Repeat every line, exactly, from the very first through the one where "12).build('band', 'yelkey', t)" appears. Add nothing else.
########################################
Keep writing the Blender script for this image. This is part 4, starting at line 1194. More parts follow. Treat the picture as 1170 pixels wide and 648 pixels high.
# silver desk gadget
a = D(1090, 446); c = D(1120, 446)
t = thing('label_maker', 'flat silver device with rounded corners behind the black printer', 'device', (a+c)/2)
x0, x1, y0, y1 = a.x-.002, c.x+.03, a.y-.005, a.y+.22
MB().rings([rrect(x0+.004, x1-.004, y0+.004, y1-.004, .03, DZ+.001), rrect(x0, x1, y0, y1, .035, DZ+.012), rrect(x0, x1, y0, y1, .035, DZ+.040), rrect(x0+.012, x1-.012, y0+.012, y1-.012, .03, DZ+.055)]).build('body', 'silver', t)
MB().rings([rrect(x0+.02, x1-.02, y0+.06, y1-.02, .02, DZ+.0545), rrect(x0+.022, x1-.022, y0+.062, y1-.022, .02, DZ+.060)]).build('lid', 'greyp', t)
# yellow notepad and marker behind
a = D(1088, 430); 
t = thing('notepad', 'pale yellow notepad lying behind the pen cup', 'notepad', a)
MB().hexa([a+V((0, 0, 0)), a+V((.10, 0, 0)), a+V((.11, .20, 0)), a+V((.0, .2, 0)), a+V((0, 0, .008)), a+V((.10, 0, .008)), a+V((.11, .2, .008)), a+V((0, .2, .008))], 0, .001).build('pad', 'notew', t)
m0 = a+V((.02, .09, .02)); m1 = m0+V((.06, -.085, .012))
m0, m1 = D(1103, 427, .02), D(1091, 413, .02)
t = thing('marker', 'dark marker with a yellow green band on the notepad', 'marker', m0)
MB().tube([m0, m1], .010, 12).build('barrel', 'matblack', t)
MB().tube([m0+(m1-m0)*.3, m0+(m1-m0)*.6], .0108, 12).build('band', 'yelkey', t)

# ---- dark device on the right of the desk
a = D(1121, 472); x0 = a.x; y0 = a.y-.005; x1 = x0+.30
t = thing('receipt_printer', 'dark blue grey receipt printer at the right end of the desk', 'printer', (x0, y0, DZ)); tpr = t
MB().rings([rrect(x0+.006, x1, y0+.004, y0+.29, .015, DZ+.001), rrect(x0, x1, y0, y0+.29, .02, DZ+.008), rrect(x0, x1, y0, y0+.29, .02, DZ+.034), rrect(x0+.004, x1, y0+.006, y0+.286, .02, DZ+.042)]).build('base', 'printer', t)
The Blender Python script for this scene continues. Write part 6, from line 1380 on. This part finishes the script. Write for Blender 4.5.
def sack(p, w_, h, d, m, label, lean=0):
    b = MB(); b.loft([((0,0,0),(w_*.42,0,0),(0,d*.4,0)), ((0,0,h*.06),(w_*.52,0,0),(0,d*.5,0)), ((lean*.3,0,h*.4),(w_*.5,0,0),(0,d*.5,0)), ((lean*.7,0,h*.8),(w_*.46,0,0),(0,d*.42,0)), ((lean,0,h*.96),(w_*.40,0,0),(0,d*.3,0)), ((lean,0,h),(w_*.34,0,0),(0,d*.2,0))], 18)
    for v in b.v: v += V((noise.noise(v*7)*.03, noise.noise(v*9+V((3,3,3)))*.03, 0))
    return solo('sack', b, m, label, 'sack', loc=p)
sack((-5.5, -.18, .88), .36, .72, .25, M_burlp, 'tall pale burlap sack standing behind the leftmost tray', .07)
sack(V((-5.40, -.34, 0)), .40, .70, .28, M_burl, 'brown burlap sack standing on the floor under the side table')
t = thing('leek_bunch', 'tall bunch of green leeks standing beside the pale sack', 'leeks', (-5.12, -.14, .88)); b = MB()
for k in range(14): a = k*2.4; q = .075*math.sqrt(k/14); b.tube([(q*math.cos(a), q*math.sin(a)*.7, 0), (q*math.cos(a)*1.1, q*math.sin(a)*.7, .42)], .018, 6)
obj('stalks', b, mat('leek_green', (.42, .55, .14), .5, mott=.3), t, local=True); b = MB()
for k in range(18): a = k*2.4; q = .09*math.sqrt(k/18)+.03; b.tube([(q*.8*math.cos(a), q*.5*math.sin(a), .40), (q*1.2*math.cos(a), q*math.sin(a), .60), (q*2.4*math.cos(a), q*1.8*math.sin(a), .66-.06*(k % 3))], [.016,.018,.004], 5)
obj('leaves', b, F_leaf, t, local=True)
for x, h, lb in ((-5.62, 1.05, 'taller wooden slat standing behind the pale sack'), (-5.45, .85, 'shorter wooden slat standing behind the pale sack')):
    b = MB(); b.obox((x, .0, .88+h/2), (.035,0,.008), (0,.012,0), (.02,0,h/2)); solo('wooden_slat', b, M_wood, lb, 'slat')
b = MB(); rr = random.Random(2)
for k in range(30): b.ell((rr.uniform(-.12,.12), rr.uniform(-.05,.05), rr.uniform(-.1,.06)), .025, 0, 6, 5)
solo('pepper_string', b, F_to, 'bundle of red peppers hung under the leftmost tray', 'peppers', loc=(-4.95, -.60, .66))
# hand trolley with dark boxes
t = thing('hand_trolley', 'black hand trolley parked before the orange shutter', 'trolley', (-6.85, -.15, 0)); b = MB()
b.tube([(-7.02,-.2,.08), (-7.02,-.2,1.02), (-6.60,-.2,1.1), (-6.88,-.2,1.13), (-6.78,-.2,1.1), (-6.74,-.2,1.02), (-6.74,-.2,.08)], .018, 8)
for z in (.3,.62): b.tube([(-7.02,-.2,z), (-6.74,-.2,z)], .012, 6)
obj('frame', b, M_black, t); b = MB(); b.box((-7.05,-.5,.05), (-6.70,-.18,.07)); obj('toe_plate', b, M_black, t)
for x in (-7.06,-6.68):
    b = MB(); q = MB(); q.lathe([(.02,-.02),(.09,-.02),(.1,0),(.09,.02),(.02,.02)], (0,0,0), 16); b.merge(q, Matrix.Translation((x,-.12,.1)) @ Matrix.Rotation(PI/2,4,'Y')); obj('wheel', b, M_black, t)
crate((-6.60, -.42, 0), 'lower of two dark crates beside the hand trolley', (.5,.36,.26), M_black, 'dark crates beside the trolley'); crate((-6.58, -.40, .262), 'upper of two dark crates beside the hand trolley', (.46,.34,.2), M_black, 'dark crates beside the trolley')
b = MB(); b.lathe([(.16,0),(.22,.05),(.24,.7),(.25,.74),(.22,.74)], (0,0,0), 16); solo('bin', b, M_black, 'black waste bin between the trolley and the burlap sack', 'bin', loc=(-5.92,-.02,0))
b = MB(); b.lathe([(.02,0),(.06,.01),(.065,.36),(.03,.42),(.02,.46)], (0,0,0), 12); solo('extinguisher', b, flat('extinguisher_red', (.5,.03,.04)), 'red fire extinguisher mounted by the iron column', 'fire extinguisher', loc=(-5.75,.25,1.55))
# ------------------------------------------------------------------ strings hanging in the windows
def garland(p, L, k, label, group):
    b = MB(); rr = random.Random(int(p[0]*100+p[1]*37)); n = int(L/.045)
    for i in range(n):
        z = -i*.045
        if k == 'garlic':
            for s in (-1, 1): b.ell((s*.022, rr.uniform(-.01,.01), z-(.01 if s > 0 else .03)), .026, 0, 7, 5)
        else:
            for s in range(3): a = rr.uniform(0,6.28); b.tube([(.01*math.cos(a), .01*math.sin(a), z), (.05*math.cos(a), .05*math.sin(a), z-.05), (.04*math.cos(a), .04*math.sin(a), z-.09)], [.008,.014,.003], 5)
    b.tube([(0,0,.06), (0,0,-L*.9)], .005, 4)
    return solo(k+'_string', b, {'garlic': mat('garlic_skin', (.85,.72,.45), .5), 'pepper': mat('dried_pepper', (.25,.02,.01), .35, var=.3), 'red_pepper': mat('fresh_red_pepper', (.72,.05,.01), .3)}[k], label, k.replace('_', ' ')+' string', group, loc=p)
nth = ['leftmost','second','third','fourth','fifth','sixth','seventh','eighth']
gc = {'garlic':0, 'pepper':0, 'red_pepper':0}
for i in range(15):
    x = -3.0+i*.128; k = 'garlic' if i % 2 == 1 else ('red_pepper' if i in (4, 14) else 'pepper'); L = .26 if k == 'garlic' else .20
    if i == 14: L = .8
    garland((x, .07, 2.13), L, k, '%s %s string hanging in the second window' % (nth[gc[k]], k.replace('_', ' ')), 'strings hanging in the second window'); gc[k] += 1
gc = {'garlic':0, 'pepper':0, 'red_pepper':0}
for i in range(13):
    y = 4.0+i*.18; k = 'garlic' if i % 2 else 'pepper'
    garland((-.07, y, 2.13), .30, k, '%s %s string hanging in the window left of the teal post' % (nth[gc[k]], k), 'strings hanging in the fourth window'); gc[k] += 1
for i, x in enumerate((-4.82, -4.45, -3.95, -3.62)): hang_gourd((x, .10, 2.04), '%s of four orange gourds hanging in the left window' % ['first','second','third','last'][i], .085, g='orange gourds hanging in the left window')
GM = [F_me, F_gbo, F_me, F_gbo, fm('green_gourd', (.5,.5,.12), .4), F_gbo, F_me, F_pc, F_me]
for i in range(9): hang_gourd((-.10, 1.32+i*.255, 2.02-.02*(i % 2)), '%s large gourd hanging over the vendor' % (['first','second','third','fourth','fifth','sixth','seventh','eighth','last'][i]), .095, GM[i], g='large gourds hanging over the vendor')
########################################
Exercise output |
Keep writing the Blender script for this image. This is part 4, starting at line 1194. More parts follow. Treat the picture as 1170 pixels wide and 648 pixels high.
# silver desk gadget
a = D(1090, 446); c = D(1120, 446)
t = thing('label_maker', 'flat silver device with rounded corners behind the black printer', 'device', (a+c)/2)
x0, x1, y0, y1 = a.x-.002, c.x+.03, a.y-.005, a.y+.22
MB().rings([rrect(x0+.004, x1-.004, y0+.004, y1-.004, .03, DZ+.001), rrect(x0, x1, y0, y1, .035, DZ+.012), rrect(x0, x1, y0, y1, .035, DZ+.040), rrect(x0+.012, x1-.012, y0+.012, y1-.012, .03, DZ+.055)]).build('body', 'silver', t)
MB().rings([rrect(x0+.02, x1-.02, y0+.06, y1-.02, .02, DZ+.0545), rrect(x0+.022, x1-.022, y0+.062, y1-.022, .02, DZ+.060)]).build('lid', 'greyp', t)
# yellow notepad and marker behind
a = D(1088, 430); 
t = thing('notepad', 'pale yellow notepad lying behind the pen cup', 'notepad', a)
MB().hexa([a+V((0, 0, 0)), a+V((.10, 0, 0)), a+V((.11, .20, 0)), a+V((.0, .2, 0)), a+V((0, 0, .008)), a+V((.10, 0, .008)), a+V((.11, .2, .008)), a+V((0, .2, .008))], 0, .001).build('pad', 'notew', t)
m0 = a+V((.02, .09, .02)); m1 = m0+V((.06, -.085, .012))
m0, m1 = D(1103, 427, .02), D(1091, 413, .02)
t = thing('marker', 'dark marker with a yellow green band on the notepad', 'marker', m0)
MB().tube([m0, m1], .010, 12).build('barrel', 'matblack', t)
MB().tube([m0+(m1-m0)*.3, m0+(m1-m0)*.6], .0108, 12).build('band', 'yelkey', t)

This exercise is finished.